(Data lines)

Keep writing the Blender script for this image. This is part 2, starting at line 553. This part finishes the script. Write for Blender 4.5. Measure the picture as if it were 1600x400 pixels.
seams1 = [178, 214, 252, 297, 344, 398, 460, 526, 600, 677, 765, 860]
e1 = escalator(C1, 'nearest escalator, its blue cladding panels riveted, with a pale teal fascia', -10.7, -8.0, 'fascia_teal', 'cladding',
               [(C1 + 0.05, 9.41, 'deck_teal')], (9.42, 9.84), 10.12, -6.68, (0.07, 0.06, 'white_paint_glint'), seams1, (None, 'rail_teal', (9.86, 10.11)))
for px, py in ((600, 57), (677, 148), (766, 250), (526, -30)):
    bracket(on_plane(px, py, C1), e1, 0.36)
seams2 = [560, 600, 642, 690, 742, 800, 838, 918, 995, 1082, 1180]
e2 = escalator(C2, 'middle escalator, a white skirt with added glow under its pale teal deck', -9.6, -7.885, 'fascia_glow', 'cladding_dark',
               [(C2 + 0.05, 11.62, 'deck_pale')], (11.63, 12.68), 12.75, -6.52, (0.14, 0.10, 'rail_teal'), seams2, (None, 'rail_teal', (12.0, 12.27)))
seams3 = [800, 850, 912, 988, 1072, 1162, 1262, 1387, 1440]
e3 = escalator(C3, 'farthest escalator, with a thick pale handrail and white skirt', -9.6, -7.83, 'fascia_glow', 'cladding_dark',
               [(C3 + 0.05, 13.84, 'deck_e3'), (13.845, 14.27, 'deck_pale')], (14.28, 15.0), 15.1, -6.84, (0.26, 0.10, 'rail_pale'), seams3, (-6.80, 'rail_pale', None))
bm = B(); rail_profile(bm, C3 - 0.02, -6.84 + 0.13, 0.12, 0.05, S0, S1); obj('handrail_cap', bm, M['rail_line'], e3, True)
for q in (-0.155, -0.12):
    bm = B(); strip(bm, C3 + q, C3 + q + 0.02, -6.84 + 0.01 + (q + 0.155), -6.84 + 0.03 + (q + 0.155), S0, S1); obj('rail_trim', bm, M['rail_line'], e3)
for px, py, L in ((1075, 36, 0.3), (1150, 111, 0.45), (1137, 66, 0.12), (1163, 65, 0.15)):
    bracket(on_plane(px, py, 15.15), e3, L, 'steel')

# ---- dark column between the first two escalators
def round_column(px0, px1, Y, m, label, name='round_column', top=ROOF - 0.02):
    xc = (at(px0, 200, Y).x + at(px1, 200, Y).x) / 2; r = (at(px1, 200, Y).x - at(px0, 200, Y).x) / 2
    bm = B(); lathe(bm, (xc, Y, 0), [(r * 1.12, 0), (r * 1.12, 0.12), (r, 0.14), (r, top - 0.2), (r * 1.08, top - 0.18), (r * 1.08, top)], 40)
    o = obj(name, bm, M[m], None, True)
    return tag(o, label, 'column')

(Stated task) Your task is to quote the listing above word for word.

(Solution)
Keep writing the Blender script for this image. This is part 2, starting at line 553. This part finishes the script. Write for Blender 4.5. Measure the picture as if it were 1600x400 pixels.
seams1 = [178, 214, 252, 297, 344, 398, 460, 526, 600, 677, 765, 860]
e1 = escalator(C1, 'nearest escalator, its blue cladding panels riveted, with a pale teal fascia', -10.7, -8.0, 'fascia_teal', 'cladding',
               [(C1 + 0.05, 9.41, 'deck_teal')], (9.42, 9.84), 10.12, -6.68, (0.07, 0.06, 'white_paint_glint'), seams1, (None, 'rail_teal', (9.86, 10.11)))
for px, py in ((600, 57), (677, 148), (766, 250), (526, -30)):
    bracket(on_plane(px, py, C1), e1, 0.36)
seams2 = [560, 600, 642, 690, 742, 800, 838, 918, 995, 1082, 1180]
e2 = escalator(C2, 'middle escalator, a white skirt with added glow under its pale teal deck', -9.6, -7.885, 'fascia_glow', 'cladding_dark',
               [(C2 + 0.05, 11.62, 'deck_pale')], (11.63, 12.68), 12.75, -6.52, (0.14, 0.10, 'rail_teal'), seams2, (None, 'rail_teal', (12.0, 12.27)))
seams3 = [800, 850, 912, 988, 1072, 1162, 1262, 1387, 1440]
e3 = escalator(C3, 'farthest escalator, with a thick pale handrail and white skirt', -9.6, -7.83, 'fascia_glow', 'cladding_dark',
               [(C3 + 0.05, 13.84, 'deck_e3'), (13.845, 14.27, 'deck_pale')], (14.28, 15.0), 15.1, -6.84, (0.26, 0.10, 'rail_pale'), seams3, (-6.80, 'rail_pale', None))
bm = B(); rail_profile(bm, C3 - 0.02, -6.84 + 0.13, 0.12, 0.05, S0, S1); obj('handrail_cap', bm, M['rail_line'], e3, True)
for q in (-0.155, -0.12):
    bm = B(); strip(bm, C3 + q, C3 + q + 0.02, -6.84 + 0.01 + (q + 0.155), -6.84 + 0.03 + (q + 0.155), S0, S1); obj('rail_trim', bm, M['rail_line'], e3)
for px, py, L in ((1075, 36, 0.3), (1150, 111, 0.45), (1137, 66, 0.12), (1163, 65, 0.15)):
    bracket(on_plane(px, py, 15.15), e3, L, 'steel')

# ---- dark column between the first two escalators
def round_column(px0, px1, Y, m, label, name='round_column', top=ROOF - 0.02):
    xc = (at(px0, 200, Y).x + at(px1, 200, Y).x) / 2; r = (at(px1, 200, Y).x - at(px0, 200, Y).x) / 2
    bm = B(); lathe(bm, (xc, Y, 0), [(r * 1.12, 0), (r * 1.12, 0.12), (r, 0.14), (r, top - 0.2), (r * 1.08, top - 0.18), (r * 1.08, top)], 40)
    o = obj(name, bm, M[m], None, True)
    return tag(o, label, 'column')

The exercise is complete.